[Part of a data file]
>> Start
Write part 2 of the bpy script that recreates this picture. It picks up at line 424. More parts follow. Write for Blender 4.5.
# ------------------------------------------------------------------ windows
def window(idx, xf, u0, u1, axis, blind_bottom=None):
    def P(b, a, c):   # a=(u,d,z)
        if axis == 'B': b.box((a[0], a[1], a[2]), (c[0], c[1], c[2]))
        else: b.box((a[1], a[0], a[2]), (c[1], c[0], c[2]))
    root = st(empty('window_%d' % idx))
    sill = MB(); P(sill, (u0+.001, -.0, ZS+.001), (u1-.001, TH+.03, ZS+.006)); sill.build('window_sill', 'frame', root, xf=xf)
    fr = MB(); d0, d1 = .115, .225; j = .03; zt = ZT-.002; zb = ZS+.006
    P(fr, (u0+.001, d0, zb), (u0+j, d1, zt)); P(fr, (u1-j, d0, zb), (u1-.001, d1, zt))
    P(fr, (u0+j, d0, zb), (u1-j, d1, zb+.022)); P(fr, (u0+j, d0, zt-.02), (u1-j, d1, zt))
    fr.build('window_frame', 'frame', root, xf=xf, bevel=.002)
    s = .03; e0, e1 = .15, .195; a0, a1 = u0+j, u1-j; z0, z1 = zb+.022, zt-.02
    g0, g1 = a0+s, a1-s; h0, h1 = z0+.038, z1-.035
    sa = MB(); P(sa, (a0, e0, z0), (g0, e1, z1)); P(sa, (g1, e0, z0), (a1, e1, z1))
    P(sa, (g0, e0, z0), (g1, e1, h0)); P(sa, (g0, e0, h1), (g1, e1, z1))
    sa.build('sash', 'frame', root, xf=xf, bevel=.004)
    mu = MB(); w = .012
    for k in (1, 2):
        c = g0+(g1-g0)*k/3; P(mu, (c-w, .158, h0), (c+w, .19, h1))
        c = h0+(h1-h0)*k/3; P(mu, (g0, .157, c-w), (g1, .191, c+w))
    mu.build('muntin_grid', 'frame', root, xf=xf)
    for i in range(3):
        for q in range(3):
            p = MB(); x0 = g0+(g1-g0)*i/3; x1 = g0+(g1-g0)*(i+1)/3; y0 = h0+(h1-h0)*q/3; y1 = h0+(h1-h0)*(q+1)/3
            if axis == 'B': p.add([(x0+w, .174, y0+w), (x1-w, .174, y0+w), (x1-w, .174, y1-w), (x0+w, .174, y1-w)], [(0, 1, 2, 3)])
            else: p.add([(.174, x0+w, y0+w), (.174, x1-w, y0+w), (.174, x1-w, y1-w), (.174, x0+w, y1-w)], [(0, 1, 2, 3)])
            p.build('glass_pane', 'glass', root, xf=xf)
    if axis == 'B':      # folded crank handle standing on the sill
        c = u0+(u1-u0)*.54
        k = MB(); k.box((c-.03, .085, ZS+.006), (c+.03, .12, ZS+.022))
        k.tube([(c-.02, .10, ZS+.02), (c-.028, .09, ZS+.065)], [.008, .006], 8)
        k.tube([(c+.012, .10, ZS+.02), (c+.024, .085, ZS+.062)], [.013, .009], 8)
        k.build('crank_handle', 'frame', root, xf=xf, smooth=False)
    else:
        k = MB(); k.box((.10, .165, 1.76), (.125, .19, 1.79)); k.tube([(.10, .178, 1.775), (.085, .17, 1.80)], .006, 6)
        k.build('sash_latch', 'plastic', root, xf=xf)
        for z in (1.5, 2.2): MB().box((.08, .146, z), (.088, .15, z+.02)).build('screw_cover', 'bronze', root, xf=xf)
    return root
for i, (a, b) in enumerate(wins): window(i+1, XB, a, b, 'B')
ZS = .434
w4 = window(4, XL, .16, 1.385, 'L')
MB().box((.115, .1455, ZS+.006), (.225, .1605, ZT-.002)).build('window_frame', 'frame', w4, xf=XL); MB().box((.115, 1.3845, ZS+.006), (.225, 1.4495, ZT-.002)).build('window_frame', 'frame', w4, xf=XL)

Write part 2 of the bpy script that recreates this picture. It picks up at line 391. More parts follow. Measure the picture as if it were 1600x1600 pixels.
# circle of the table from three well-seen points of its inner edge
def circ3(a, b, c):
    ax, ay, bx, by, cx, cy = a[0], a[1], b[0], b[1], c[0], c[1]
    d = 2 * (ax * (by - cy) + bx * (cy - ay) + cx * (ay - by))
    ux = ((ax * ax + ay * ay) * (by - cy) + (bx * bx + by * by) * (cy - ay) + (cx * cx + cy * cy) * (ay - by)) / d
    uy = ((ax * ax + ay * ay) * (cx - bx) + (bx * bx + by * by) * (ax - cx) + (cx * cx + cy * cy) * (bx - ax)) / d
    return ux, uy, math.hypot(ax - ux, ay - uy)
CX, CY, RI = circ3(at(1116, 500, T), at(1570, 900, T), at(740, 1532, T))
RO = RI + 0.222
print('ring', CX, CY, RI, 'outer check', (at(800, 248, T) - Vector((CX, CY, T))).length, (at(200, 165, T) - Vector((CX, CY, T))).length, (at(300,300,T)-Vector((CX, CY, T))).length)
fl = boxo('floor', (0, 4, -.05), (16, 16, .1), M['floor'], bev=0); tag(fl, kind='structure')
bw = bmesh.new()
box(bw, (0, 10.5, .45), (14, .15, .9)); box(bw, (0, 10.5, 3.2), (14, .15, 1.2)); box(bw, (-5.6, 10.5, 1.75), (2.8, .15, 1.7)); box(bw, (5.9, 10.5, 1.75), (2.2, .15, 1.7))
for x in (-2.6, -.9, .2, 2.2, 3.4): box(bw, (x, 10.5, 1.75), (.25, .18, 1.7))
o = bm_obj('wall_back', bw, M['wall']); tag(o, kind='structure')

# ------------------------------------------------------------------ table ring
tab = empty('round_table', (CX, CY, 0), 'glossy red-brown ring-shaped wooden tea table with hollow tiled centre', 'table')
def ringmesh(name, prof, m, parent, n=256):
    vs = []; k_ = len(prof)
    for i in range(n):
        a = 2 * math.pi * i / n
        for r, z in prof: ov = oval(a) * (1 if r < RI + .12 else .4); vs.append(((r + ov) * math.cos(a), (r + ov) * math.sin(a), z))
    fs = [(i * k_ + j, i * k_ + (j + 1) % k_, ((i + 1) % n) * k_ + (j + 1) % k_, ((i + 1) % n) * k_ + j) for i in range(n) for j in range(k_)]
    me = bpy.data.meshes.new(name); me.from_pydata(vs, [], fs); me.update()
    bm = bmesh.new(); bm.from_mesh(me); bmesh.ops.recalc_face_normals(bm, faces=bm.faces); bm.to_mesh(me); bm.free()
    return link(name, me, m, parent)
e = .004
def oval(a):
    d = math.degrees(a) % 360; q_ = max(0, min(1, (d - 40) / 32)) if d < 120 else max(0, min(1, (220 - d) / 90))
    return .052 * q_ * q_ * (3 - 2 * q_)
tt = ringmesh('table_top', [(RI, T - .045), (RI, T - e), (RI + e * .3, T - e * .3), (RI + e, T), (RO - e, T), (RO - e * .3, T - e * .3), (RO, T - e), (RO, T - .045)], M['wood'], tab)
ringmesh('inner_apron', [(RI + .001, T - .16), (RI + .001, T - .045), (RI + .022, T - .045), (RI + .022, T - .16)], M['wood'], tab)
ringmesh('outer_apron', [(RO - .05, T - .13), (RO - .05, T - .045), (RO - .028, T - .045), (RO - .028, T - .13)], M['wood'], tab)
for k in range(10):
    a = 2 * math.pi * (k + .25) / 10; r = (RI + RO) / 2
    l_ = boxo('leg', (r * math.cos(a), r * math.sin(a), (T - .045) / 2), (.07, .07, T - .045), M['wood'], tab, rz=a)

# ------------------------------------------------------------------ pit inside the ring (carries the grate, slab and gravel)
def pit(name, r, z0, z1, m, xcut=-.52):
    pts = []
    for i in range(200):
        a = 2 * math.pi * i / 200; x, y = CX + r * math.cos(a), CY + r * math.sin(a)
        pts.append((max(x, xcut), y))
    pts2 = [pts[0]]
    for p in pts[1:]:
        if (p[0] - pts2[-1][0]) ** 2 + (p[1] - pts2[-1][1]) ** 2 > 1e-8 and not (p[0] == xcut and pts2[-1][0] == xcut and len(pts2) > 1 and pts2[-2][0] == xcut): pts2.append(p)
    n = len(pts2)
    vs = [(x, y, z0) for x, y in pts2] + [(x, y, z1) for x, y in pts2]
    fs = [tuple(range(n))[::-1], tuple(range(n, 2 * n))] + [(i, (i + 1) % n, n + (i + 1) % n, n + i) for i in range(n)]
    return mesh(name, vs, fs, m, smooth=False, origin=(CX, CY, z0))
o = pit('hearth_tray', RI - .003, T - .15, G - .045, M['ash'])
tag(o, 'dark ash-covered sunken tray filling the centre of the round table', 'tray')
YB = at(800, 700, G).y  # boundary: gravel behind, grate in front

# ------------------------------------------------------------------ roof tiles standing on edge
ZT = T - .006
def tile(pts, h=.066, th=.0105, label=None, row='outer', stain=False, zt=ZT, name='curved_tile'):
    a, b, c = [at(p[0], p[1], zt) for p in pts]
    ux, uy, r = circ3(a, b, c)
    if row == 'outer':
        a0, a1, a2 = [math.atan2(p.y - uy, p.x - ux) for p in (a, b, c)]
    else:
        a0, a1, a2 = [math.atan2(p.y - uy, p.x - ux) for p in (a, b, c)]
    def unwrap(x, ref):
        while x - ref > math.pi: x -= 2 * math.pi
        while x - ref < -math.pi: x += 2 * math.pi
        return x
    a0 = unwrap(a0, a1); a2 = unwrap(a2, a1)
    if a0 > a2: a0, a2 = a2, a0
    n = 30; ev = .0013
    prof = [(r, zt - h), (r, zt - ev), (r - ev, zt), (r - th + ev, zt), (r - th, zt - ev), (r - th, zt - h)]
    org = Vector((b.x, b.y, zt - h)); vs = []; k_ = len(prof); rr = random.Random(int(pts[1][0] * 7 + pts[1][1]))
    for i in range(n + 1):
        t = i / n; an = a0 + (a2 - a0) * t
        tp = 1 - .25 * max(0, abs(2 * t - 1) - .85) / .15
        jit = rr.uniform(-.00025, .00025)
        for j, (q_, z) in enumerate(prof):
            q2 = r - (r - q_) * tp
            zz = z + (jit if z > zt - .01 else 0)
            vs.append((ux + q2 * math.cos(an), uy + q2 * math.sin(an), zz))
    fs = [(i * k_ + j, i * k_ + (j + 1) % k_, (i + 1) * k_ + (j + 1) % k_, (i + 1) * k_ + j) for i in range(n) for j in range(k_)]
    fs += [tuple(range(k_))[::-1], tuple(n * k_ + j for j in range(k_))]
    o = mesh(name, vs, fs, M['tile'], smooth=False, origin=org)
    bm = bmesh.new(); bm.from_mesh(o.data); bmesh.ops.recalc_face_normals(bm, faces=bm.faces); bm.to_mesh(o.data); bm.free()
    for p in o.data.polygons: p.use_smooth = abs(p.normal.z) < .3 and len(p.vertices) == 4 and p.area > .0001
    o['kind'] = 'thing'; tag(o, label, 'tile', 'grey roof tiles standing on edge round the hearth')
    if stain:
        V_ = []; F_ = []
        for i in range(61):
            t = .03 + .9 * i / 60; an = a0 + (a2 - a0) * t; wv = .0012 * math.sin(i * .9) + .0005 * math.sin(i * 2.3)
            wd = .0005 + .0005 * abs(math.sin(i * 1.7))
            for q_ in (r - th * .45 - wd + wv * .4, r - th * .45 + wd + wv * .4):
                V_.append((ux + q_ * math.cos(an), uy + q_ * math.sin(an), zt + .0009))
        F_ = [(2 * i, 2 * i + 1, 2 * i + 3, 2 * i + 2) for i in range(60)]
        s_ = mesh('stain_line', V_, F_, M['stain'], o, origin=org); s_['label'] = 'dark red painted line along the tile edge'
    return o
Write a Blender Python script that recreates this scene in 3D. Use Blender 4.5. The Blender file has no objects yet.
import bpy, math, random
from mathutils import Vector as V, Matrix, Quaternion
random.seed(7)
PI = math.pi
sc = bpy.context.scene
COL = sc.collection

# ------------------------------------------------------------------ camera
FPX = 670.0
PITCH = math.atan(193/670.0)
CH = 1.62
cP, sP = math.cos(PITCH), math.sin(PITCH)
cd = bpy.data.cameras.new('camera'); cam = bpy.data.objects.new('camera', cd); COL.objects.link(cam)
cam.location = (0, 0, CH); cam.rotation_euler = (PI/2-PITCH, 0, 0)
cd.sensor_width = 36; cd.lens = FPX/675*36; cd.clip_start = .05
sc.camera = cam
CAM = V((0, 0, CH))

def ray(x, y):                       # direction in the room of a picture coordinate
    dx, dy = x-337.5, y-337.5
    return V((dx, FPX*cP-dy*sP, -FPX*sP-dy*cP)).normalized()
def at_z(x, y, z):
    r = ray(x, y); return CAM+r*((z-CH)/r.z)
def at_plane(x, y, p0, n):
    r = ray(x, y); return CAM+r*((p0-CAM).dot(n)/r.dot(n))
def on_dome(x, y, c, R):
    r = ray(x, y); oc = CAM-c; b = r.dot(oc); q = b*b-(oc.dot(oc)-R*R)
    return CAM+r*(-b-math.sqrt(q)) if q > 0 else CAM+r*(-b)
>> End
Print the lines from the line containing "were 1600x1600 pixels." to the line containing "o = bm_obj('wall_back', bw, M['wall']);", both ends included, exactly and with nothing added.

Write part 2 of the bpy script that recreates this picture. It picks up at line 391. More parts follow. Measure the picture as if it were 1600x1600 pixels.
# circle of the table from three well-seen points of its inner edge
def circ3(a, b, c):
    ax, ay, bx, by, cx, cy = a[0], a[1], b[0], b[1], c[0], c[1]
    d = 2 * (ax * (by - cy) + bx * (cy - ay) + cx * (ay - by))
    ux = ((ax * ax + ay * ay) * (by - cy) + (bx * bx + by * by) * (cy - ay) + (cx * cx + cy * cy) * (ay - by)) / d
    uy = ((ax * ax + ay * ay) * (cx - bx) + (bx * bx + by * by) * (ax - cx) + (cx * cx + cy * cy) * (bx - ax)) / d
    return ux, uy, math.hypot(ax - ux, ay - uy)
CX, CY, RI = circ3(at(1116, 500, T), at(1570, 900, T), at(740, 1532, T))
RO = RI + 0.222
print('ring', CX, CY, RI, 'outer check', (at(800, 248, T) - Vector((CX, CY, T))).length, (at(200, 165, T) - Vector((CX, CY, T))).length, (at(300,300,T)-Vector((CX, CY, T))).length)
fl = boxo('floor', (0, 4, -.05), (16, 16, .1), M['floor'], bev=0); tag(fl, kind='structure')
bw = bmesh.new()
box(bw, (0, 10.5, .45), (14, .15, .9)); box(bw, (0, 10.5, 3.2), (14, .15, 1.2)); box(bw, (-5.6, 10.5, 1.75), (2.8, .15, 1.7)); box(bw, (5.9, 10.5, 1.75), (2.2, .15, 1.7))
for x in (-2.6, -.9, .2, 2.2, 3.4): box(bw, (x, 10.5, 1.75), (.25, .18, 1.7))
o = bm_obj('wall_back', bw, M['wall']); tag(o, kind='structure')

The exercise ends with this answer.